Долгий двухчасовой путь по осыпям и моренам в кромешной тьме ночи окончательно измотал меня. Почти ничего не соображая, я плелся шатаясь, с усилием переставляя ноги, ежеминутно проваливаясь в присыпанные снегом ямы между камнями на моренах. Ледник, казалось, тянулся в бесконечность, - угрюмый, широченный, словно поверхность какой-то холодной пустынной планеты, куда меня чудом закинула судьба, а я тащился, ведомый лишь собственным “автопилотом”, безразличный ко всему на свете. Феерическое ощущение нереальности подчеркивали сверкающие громады вершин на левой стороне ледника.
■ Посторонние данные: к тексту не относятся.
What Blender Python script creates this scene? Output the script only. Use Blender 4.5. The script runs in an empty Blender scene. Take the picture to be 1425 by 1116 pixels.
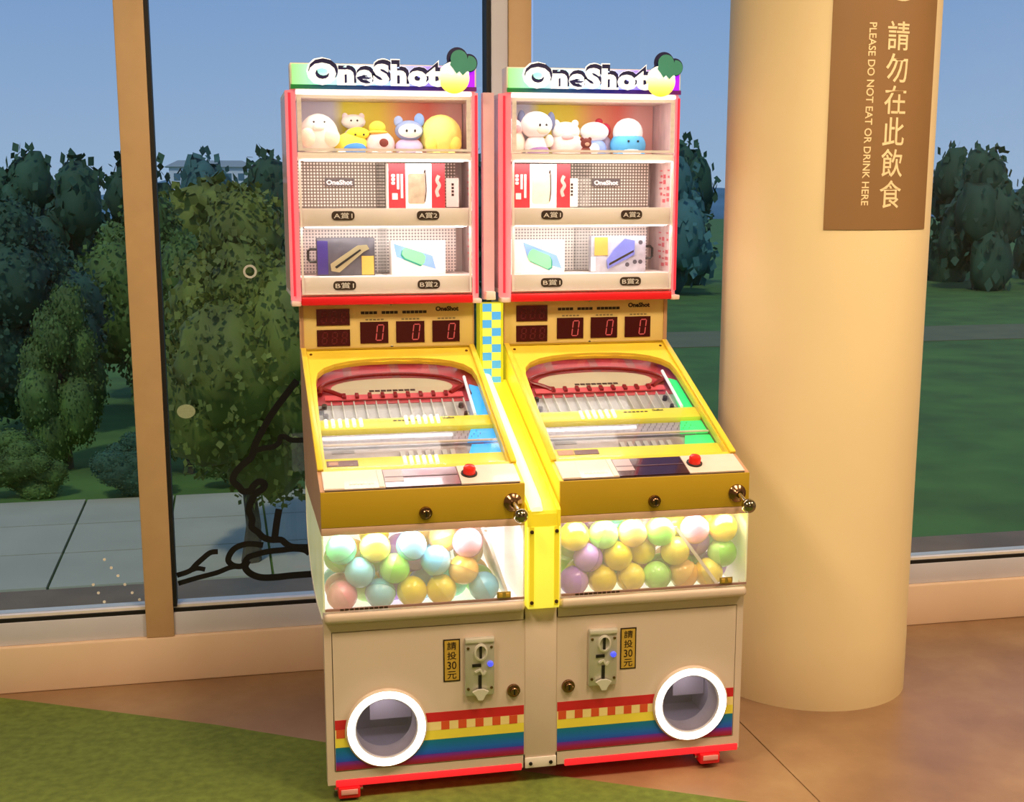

Залитые ярким белым светом Луны они сверкали гигантскими кристаллами, и фоном их блеску служил черный купол небосвода. Мир являл собой идеальную застывшую в вечности картину. Какие краски! Какой художник опишет это?! Да и найдется ли кисть, способная перенести на холст эту тьму и свет, этот холод, эту боль израненного усталого человека, воспринимающего все сквозь призму собственных страданий? Какая картина написана самой природой словно в награду за терпение и волю... Только буйные краски полотен Рериха рождают похожие образы горных сюжетов.
Возле поворота в цирк ледника Маяковского, на “Крестах”, я вышел на свои же утренние следы. Идти сразу стало легче. Автоматически отметил для себя, что ребята, ходившие на пик Маяковского, благополучно спустились вниз. Их следы хорошо были видны на тропе, я потихоньку шел по ним, стараясь попадать ботинками точно в лунки.
Так, неспешно шагая, я добрался до “Черного камня”. Здесь, у конца ледника стоит огромный одинокий камень из черного базальта, на котором прибито несколько табличек с надписями в честь погибших на окрестных вершинах альпинистов. Безопасных гор не бывает, и случается, к сожалению, что и в Туюк-Су на восхождениях гибнут люди. А “Черный камень” стоит грозным предупреждением беспечности и легкомыслия. Сюда по горным осыпным склонам проложена дорога, и кто бы куда не шел, обязательно проходит мимо камня, и, задерживаясь на минуту, думает о тех, кто навсегда нашел покой на этих вершинах... Отсюда остается час ходьбы вниз до нашего домика на Туюк-Су.
Домик был переполнен народом так, что некоторые улеглись спать на улице. Почти всех уже сморил сон, и когда я подошел меня встретил лишь спокойный как индеец Барбашинов. Помог снять рюкзак, усадил на траву перед входом, и вынес кружку чая с двумя маленькими кусочками торта. Я сидел и ругался, утирая кровь, которая, не переставая текла с разбитой переносицы, а Андрей глядел на меня, и задумчиво кивал головой, изредка что-нибудь спрашивая, весь в каких-то своих мыслях. Над нашими головами в темном теплом небе мягко качались звезды, нагретый воздух струился меж верхушек елей ввысь, и из-за бастионов пика Абая выплывал добродушный лик Луны. И все было тихо и прекрасно. Лишь мы с Андреем сидели и думали не об этой идиллии, а о том безмолвном ледяном мире, откуда мы сегодня пришли, где никогда не тает на скалах такой белый и чистый, - словно наши надежды, - снег.